In the period 2013-2015 the alternative lenders delivered more than $50 billion in funding to individuals and businesses, with the US having the lion’s 99% share of the total volume.

The US is also the second-largest alternative market per capita, after Mainland China, with $113.43. In comparison, China’s per capita volume was $74.54. Canada, which comes in second in the Americas market, has barely $5.82 per capita.

The Latin Americas and the Caribbean regional market is negligibly small, but nevertheless has achieved a 130% in 2015, to reach $110.46 million.


The main market in the region is Chile, with almost half of the total. Between 2013 and 2015 the alternative finance platforms there raised $96.8 million, representing an average growth rate of 122%. In 2013, Chile’s total volume was $11.80 million, growing by 217% to $37.43 million in 2014. From 2014 to 2015, Chile’s online alternative finance market grew to $47.57 million – a growth rate of 27%.

Second is Brazil where in 2015 the surveyed alternative finance platforms had a transaction volume of $24.15 million. This represents an increase of 222% from 2014. Over the three-year period (2013-2015), Brazil has grown at an average of 146%, raising $36.05 million in alternative finance volumes.


The main driver behind the rapid growth of the marketplace/peer-to-peer (P2P) lending and other online alternative finance platforms, according to the study’s authors, are the technical innovations, speed, convenience and transparency offered by those platforms. Another significant reason for the business to seek alternative sources for commercial loans, is the tight credit and declining loan approval from banks and traditional lenders.

In spite of its rapid growth, the alternative finance market is still a very small part of the overall markets for deb and equity, but addresses demands unmet by “traditional” sources.

The study, entitled “Breaking New Ground”, took eight months to conduct and encompasses 80% of the visible online alternative finance market (by transaction volumes) in the Americas. It focused on marketplace/P2P lending and crowdfunding activities, which is the largest market segment with $25.74 billion accrued in 2015.


The second place is taken by balance sheet consumer lending with $3.09 billion, followed by marketplace/P2P business lending at $2.62 billion in 2015. Reward-based crowdfunding came in fourth with $658.37 million, narrowly beating equity-based crowdfunding which lent $598.05 million.

At the same time, the real estate alternative financing models, including real estate crowdfunding and marketplace/P2P lending, in 2015 have generated a little over $1.26 billion in the US, where it is already a well established lending model.
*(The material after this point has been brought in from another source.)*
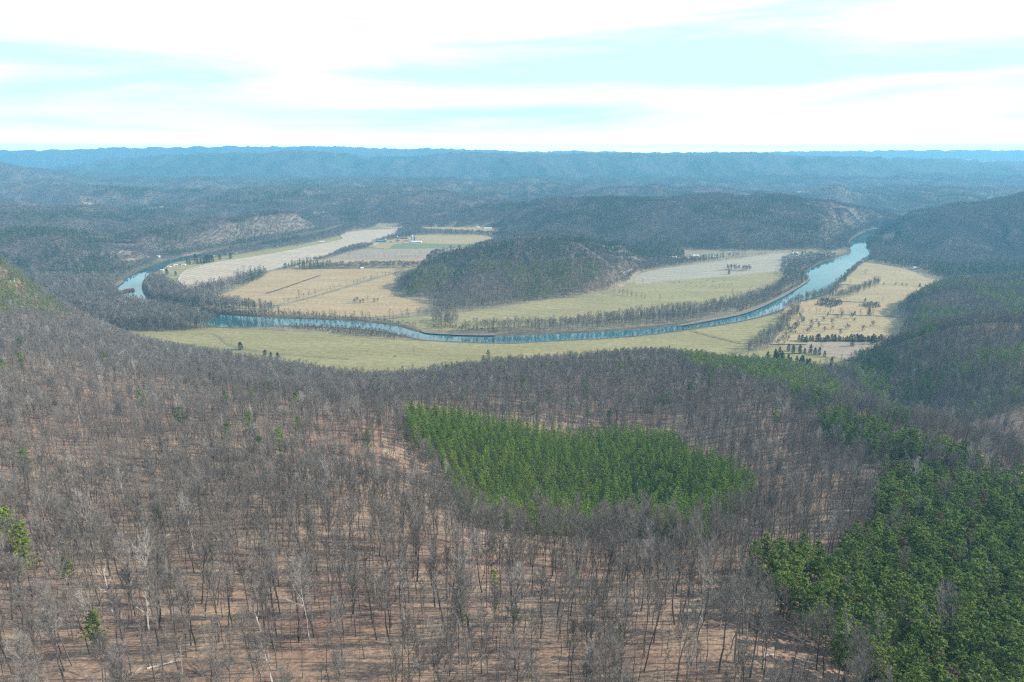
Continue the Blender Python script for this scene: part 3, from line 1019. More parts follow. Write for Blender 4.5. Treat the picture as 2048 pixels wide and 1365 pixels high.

It is a fast growing segment in the Latin Americas and the Caribbean, where it generated a transaction volume of $14.86 million in 2015 and a total of $19.37 million between 2013 and 2015. Overall, across the Americas, the marketplace/P2P real estate lending model grew at a rate of 471% in the period 2013-2015.


The alternative financing for the business is also growing rapidly, shows the report. Between 2013 and 2015, in the US the platforms have facilitated over $10.81 billion worth of growth, expansion, working and venture capital to 268 524 small and medium enterprises (SMEs). Only in 2015, the online finance platforms lent out $6.88 billion.

In 2015 the SMEs in Latin America and the Caribbean got loans worth $5.61 billion, which is equivalent to 1.26% of all business lending from traditional sources in the US.

Another finding of the CCAF dwells on the entrenched institutionalization of the US loan market, in contrast to the UK alternative finance market where the lenders are predominantly retail investors. Between 2013 and 2015 more than 72% of the alternative business loans and 53% of the consumer loans were funded by institutional investors. The institutional lending is even deeper entrenched in invoice trading – 84% and real estate loans – 74%. Among the institutional lenders are mutual funds, pension funds, hedge funds, family offices, asset management firms and traditional banks.

Similarly to the UK, however, in Latin America and the Caribbean, the lending platforms are also dominated by retail investors.